One problem with the notification scheme for parents is that unless parents have a log-in to MyPortfolio which they rarely do (for reasons of server loads and the undesirability of having to provide a service which caters for all parents nationally as well as students), they can't currently receive notifications. Normal parent access to a view is through the 'secet-url' mechanism. It was noted that the secret-url model is very weak from a security perpective. Yet allowing for parent accounts is undesirable from a management perspective. If parent access is only permitted through a school parent portal system, then an alternative scheme using delegated server-to-server authentication and authorisation (e.g.OAuth) could allow parents to receive notifications and access views in a secure environment using the parent portal as an intermediary.

An additional comment on notifications was that a one-way flow from MyPortfolio out may not be sufficient, and that perhaps MyPortfolio should accept notifications that feedback on a view has been placed, so that the student can in turn react to the update. This may be useful but is not being considered in the first phase of this work.

Notifications can use an Atom feed-based approach and should be very lightweight Clicking on the URI creates a LEAP2A GET request which exports the view contents to the Parent Portal Notifications should include name, view, and a URI to the view

Parents should access views through the parent portal rather than directly through secret-url if possible. Parent Logins to MyPortfolio are undesirable from a Management perspective


Relationship with internal LMS E-Portfolio Tools
LMS systems typically provide their own ePortfolio-type tools or activities to one extent or another (e.g. KnowledgeNet, Moodle and Ultranet all do). How would MyPortfolio work with those tools? Once again the question of ownership provides a useful top-level distinction here. Where ePortfolio tools and activities are provided within the LMS, they are still part of the school-owned and managed set of tools. MyPortfolio sits outside of that. Which activities take place in the LMS ePortfolio tools and which in MyPortfolio (if both are available) is a pattern of use question that is up to the direction of the individual teacher or institution policy.

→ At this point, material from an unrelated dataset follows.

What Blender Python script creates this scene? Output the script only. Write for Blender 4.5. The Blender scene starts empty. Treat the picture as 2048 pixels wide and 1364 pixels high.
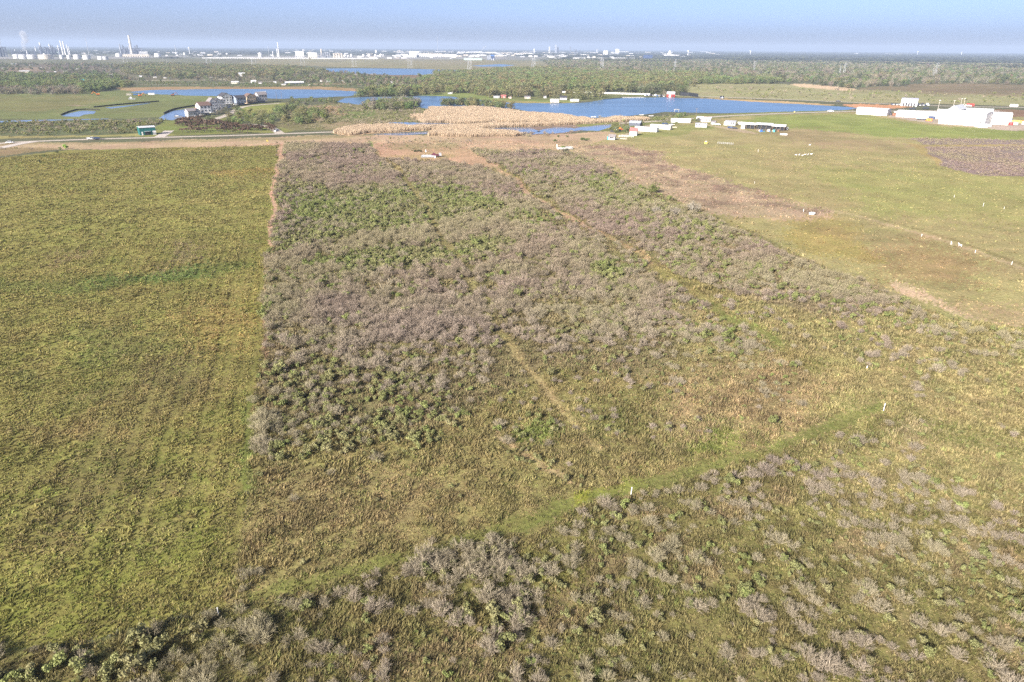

Supporting Lifelong (Lifewide) Learning
The provision of MyPortfolio as a hosted national service provides an extremely practical foundation for the broader role of ePortfolios in supporting lifelong learning as students move between educational institutions. However this raises the question of identifying students as they move between institutions and how many accounts each student can have in MyPortfolio. Whilst this broader question is out of scope of the project, it does bear on the issue of implementing user provisioning and student account creation in each institution. If students were to be provided automatically with a new account in each new institution they move, then it would be important for them to be able to export their portfolio materials from a previous account into their new one (which can be done in Mahara using the existing LEAP2A import and export functionality) or simply to opt to keep using their old account perhaps, though this might have some ramifications for provisioning.

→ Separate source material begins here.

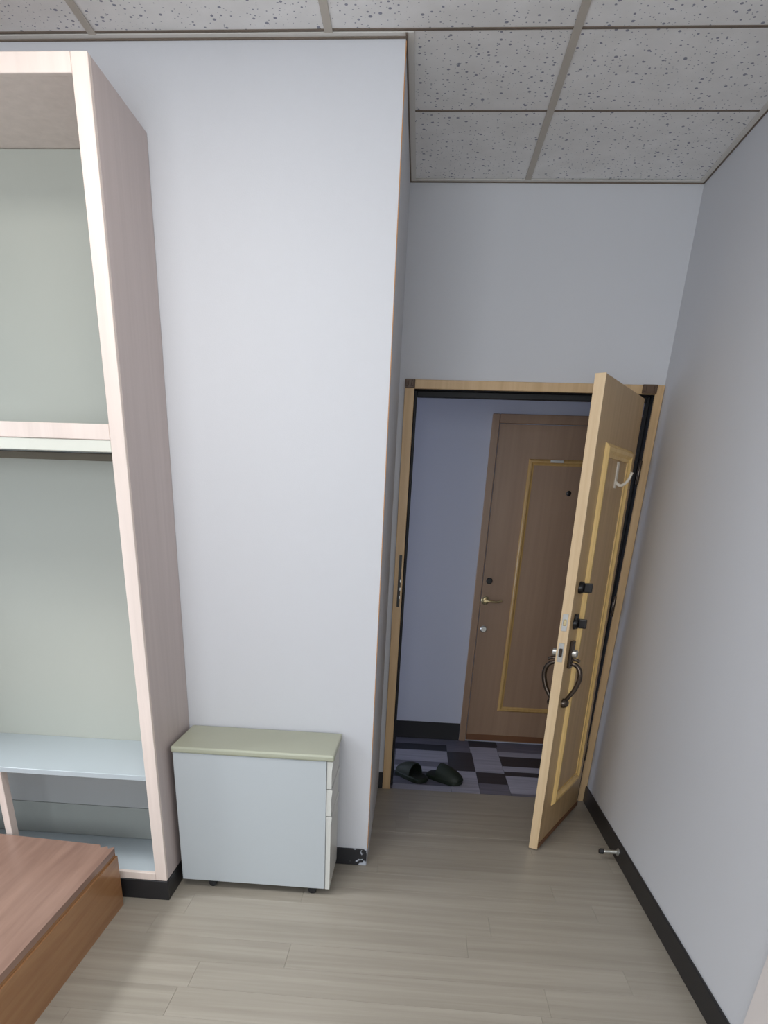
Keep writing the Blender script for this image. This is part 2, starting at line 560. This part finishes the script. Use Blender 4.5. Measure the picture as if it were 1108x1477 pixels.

Students might need a GUID within MyPortfolio which extends beyond institution boundaries. The NSN is a candidate if MOE business rules permit this.

Interoperability Specifications and LEAP2A

One of the key concerns expressed by many stakeholders was related to the use of some kind of standard for the XML encoding and transport of portfolio information. The dominant ePortfolio specification (also commonly regarded as the simplest to implement) is LEAP2A. The LEAP2A specification has been implemented in Mahara since version 1.2 for import and export of either a full portfolio or a single view. This is primarily for extracting ePortfolio information for import into another ePortfolio system and vice versa. It is not a mechanism for automated transfer or for more granular information such as a single blog post. Nevertheless the Mahara team have considerable experience with LEAP2A implementation. Many stakeholders expressed the notion that export should use a standard format with LEAP2A as the principal candidate.